You are reading “Social Implications of Big Data and Fog Computing”, which is a re-write and updating of “Visualizing Big Data from a Philosophical Perspective” that appeared in the 2018, Handbook of Research on Big Data Storage and Visualization Techniques (Segall and Cook, 2018, pp. 809-852). Most of the discussion was not simply of techniques but about the thinking underscoring why big data should be generated at all. Inasmuch as the current paper was invited, it can be assumed that someone “up there” thought that asking the “why” is important. The present article goes further and fits the “why” into a larger framework of how we regard societies and the challenges they are facing in an ever-increasing complex environment. As to the visualization, there are just as many ways of displaying data as there are projects and methods for creating it, as will be seen below.

Most of the technical aspects of the original work have not changed, and I will leave it to others to banter back and forth on all that updated “techie stuff”. One can only imagine the further technological development that can and often has occurred during the last one or two years in which many of the sources used for researching the first article appeared. Too, the visualization aspect will not be emphasized here, because one only need read the original article for that information. Typing in “big data visualization” and related phrases will produce hundreds, if not thousands of images, each with its own purpose and technique. This is a trivial exercise without much intellectual content. What has been lacking in all these discussions about big data is similar to what was lacking and as expressed by J. Robert Oppenheimer in the development of the atomic bomb – the social implications of the technology.

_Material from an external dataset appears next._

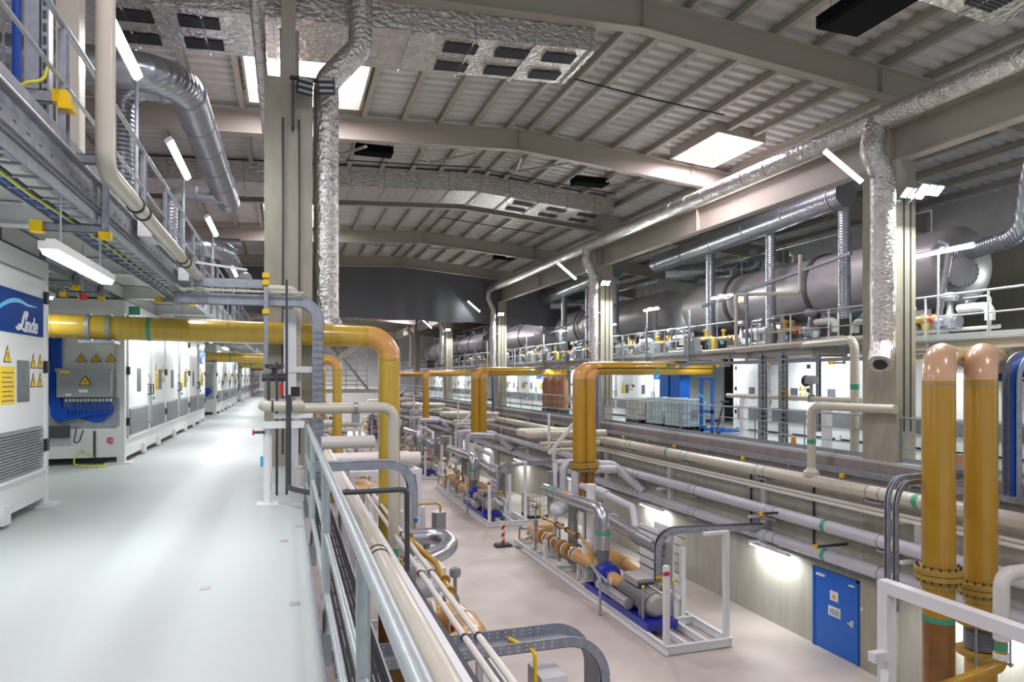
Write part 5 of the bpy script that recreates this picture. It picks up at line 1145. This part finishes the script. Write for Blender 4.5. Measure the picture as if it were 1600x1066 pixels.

There has been another addition to the previous article in the technological aspect, however, that does strengthen the sociological observations: the further development – fog computing - that is closely analogous to a neurophysiology and the argument made in the previous article. As in societies being at least analogously organic, there is a corresponding aspect of organicity in the technology, and that is beginning to assume literally a life of its own. But, we are getting ahead of ourselves a bit.

It is likely that each one of us has encountered some aspect of big data, it often being a buzz word. With fog computing as soon as one picks up a cell phone, works on a computer, or even opens the refrigerator door s/he in effect is one of the tentacles of a gigantic organism with emergent properties that we do not seem able to predict or control. Whenever we interact with a government agency, go to school, shop or use a computer, data is collected with or without our consent. As recent as 20 May 2018 controversy is swirling about Facebook’s allowing its guard to be down so that the British company Cambridge Analytica could acquire through the popular social media outlet Facebook and mine its data to promote Donald Trump’s U.S. presidential campaign. Insofar as privacy is concerned, if the information is in cyberspace, then logically it is accessible, the only secret in existence being the deodorant. The trail from the origins of data as representations of information ages ago to its present uses and abuses is long. While we marvel at the technology, it is critical to understand why the technology was created in the first place.